---------- DATA RECORDS
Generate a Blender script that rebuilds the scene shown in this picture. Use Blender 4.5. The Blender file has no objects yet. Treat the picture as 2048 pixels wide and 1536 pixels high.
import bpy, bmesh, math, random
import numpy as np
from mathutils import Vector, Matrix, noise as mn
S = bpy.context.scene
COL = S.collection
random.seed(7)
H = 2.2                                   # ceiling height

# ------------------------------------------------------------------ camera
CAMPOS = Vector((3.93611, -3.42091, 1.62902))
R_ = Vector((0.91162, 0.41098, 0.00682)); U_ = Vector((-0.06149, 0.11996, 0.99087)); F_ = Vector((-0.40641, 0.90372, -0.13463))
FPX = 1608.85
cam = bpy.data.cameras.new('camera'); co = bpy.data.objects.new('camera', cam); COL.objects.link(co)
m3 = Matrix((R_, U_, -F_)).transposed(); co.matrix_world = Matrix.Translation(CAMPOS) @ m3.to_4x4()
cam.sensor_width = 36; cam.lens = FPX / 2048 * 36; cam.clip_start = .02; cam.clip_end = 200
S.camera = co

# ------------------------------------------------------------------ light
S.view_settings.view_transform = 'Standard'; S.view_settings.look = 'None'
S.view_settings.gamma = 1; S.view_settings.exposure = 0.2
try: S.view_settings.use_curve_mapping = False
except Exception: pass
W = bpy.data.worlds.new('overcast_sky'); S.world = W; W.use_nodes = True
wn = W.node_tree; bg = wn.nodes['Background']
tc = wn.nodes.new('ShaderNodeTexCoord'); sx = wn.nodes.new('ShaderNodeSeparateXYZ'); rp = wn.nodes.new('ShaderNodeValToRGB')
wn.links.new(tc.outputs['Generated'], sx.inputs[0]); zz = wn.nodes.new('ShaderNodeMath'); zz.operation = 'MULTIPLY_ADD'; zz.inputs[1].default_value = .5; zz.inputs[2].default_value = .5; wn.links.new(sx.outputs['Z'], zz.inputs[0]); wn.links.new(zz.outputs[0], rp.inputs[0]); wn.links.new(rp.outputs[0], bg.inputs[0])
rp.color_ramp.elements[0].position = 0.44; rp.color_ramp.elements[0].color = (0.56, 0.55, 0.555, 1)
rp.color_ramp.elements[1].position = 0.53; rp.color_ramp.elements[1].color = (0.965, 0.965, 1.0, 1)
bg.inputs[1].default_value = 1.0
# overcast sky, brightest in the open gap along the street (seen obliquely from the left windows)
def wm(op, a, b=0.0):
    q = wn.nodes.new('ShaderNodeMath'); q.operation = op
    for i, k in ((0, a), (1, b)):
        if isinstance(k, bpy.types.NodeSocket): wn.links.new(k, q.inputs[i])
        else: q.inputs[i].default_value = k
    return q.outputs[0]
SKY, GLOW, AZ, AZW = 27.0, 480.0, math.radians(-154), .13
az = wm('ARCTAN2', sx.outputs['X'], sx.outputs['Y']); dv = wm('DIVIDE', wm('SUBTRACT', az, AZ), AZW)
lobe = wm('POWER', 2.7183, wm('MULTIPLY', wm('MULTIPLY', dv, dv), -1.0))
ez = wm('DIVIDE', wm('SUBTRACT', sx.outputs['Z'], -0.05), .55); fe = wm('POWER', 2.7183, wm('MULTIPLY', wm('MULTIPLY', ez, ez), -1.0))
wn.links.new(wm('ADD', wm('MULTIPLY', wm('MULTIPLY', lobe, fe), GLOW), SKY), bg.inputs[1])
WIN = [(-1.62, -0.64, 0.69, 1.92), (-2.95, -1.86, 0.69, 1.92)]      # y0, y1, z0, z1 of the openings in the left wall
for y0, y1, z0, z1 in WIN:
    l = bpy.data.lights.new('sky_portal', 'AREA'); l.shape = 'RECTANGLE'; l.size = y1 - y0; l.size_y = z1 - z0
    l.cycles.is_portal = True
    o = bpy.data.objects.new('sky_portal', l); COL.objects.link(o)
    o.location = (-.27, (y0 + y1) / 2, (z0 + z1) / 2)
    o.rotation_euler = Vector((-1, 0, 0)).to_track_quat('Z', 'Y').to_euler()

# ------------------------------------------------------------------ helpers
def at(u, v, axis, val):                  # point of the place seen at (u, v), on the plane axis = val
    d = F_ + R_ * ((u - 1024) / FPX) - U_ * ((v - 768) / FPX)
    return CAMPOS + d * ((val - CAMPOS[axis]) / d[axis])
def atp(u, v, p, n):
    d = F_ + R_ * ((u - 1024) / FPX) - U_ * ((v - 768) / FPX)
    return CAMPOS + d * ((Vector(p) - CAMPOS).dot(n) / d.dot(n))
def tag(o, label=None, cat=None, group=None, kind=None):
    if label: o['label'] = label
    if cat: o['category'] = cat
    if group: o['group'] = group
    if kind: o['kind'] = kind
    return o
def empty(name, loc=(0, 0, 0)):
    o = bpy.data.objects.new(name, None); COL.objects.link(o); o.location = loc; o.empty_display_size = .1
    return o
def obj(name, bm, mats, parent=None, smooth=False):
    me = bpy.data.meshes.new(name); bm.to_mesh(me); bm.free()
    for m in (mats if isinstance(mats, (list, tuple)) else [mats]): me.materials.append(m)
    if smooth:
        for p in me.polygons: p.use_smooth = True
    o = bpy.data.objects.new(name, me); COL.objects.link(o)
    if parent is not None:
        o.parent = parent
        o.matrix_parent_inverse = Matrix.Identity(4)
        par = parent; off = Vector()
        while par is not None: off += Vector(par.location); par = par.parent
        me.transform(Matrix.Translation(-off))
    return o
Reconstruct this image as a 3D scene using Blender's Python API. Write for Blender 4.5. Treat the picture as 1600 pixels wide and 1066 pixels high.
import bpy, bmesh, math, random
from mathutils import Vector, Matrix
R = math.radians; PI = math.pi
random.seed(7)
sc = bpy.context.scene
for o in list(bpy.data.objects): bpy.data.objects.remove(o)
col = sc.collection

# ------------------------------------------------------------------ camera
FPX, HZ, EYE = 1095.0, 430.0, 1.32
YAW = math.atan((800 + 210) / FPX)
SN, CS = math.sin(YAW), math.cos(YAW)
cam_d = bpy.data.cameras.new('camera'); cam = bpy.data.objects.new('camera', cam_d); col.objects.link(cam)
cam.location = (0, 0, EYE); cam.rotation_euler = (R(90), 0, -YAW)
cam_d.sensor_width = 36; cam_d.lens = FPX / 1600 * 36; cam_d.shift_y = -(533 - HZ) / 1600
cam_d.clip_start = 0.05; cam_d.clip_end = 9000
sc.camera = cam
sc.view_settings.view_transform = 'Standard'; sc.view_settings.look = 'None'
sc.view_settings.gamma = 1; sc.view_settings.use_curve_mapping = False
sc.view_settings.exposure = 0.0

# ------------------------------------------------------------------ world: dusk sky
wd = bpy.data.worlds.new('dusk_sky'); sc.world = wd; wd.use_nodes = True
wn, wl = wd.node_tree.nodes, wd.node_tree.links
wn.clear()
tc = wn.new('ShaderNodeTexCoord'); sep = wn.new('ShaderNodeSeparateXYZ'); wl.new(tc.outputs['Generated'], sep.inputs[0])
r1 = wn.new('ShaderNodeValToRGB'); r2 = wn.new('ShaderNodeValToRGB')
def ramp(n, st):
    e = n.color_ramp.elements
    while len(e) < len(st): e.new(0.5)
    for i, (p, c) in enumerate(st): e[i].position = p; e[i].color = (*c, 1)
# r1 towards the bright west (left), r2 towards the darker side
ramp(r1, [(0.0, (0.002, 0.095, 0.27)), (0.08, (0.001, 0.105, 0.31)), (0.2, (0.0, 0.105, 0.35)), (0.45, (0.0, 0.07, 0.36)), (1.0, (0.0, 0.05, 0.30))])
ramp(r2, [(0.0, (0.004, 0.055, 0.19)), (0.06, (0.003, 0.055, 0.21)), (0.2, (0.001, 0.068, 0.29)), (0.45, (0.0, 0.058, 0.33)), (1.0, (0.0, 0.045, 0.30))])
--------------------
Would you give again, word for word, every line from the one with "Reconstruct this image" through the final line of the listing above?

Reconstruct this image as a 3D scene using Blender's Python API. Write for Blender 4.5. Treat the picture as 1600 pixels wide and 1066 pixels high.
import bpy, bmesh, math, random
from mathutils import Vector, Matrix
R = math.radians; PI = math.pi
random.seed(7)
sc = bpy.context.scene
for o in list(bpy.data.objects): bpy.data.objects.remove(o)
col = sc.collection

# ------------------------------------------------------------------ camera
FPX, HZ, EYE = 1095.0, 430.0, 1.32
YAW = math.atan((800 + 210) / FPX)
SN, CS = math.sin(YAW), math.cos(YAW)
cam_d = bpy.data.cameras.new('camera'); cam = bpy.data.objects.new('camera', cam_d); col.objects.link(cam)
cam.location = (0, 0, EYE); cam.rotation_euler = (R(90), 0, -YAW)
cam_d.sensor_width = 36; cam_d.lens = FPX / 1600 * 36; cam_d.shift_y = -(533 - HZ) / 1600
cam_d.clip_start = 0.05; cam_d.clip_end = 9000
sc.camera = cam
sc.view_settings.view_transform = 'Standard'; sc.view_settings.look = 'None'
sc.view_settings.gamma = 1; sc.view_settings.use_curve_mapping = False
sc.view_settings.exposure = 0.0

# ------------------------------------------------------------------ world: dusk sky
wd = bpy.data.worlds.new('dusk_sky'); sc.world = wd; wd.use_nodes = True
wn, wl = wd.node_tree.nodes, wd.node_tree.links
wn.clear()
tc = wn.new('ShaderNodeTexCoord'); sep = wn.new('ShaderNodeSeparateXYZ'); wl.new(tc.outputs['Generated'], sep.inputs[0])
r1 = wn.new('ShaderNodeValToRGB'); r2 = wn.new('ShaderNodeValToRGB')
def ramp(n, st):
    e = n.color_ramp.elements
    while len(e) < len(st): e.new(0.5)
    for i, (p, c) in enumerate(st): e[i].position = p; e[i].color = (*c, 1)
# r1 towards the bright west (left), r2 towards the darker side
ramp(r1, [(0.0, (0.002, 0.095, 0.27)), (0.08, (0.001, 0.105, 0.31)), (0.2, (0.0, 0.105, 0.35)), (0.45, (0.0, 0.07, 0.36)), (1.0, (0.0, 0.05, 0.30))])
ramp(r2, [(0.0, (0.004, 0.055, 0.19)), (0.06, (0.003, 0.055, 0.21)), (0.2, (0.001, 0.068, 0.29)), (0.45, (0.0, 0.058, 0.33)), (1.0, (0.0, 0.045, 0.30))])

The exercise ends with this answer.